The Independent Corrupt Practices and Other Related Offences Commission (ICPC) has charged Muhammad Sa’idu, a former commissioner during the administration of Nasir el-Rufai, ex-governor of Kaduna, to court over alleged “money laundering.”
The Kaduna police command arrested Sa’idu over a petition for alleged diversion of public funds.
Osuobeni Akponimisingha, the ICPC’s assistant legal officer, filed the case against the former commissioner on Tuesday at the federal high court in Kaduna.
Sa’idu served as the commissioner of local government affairs, chief of staff, and commissioner of finance during the administration of el-Rufai.
The ICPC dismissed an earlier claim that Sa’idu had been exonerated of all charges after 10 months of investigation.
The former commissioner is charged alongside Ibrahim Muktar, a staff in the ministry of finance.
According to the suit No. FHC/KD/IC/2025, the defendants are charged on a two-count charge of “money laundering.”
“Sometime in March 2022 or thereabouts, Alhaji Muhammad Bashir Sa’idu, who at that time commissioner of finance, did accept cash payment of the sum of N155m from one Ibrahim Muktar exceeding the amount authorised by law, which sum you received in cash through proxy to wit: Muazu Abdu, your Special Assistant and you thereby committed an offence contrary to Section2(a) and punishable under the Section 19(d) of the “Money Laundering(Prevention and Prohibition) Act, 2022,” the charge sheet reads.
The ICPC also alleged that within the same period, Sa’idu “indirectly took control of the sum of N155m received in cash for and on behalf of you by one Muazu Abdul from Ibrahim Muktar, which he reasonably ought to have known, formed part of the proceeds of an unlawful activity to wit: corruption and you hereby committed an offence contrary to section 18(2)(d) and punishable under Section 18(3) of the “Money Laundering(Prevention and Prohibition) Act, 2022.”
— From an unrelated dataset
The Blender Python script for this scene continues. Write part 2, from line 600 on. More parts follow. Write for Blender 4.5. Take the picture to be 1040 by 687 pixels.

The anti-graft agency noted that section 18(3) of the “Money Laundering (Prevention and Prohibition) Act, 2022” states that “any person who contravenes the provisions of subsection(2) is liable on conviction to imprisonment for a term of not less than four years but not more than fourteen years or a fine not less than five times the value of the proceeds of the crime or both.”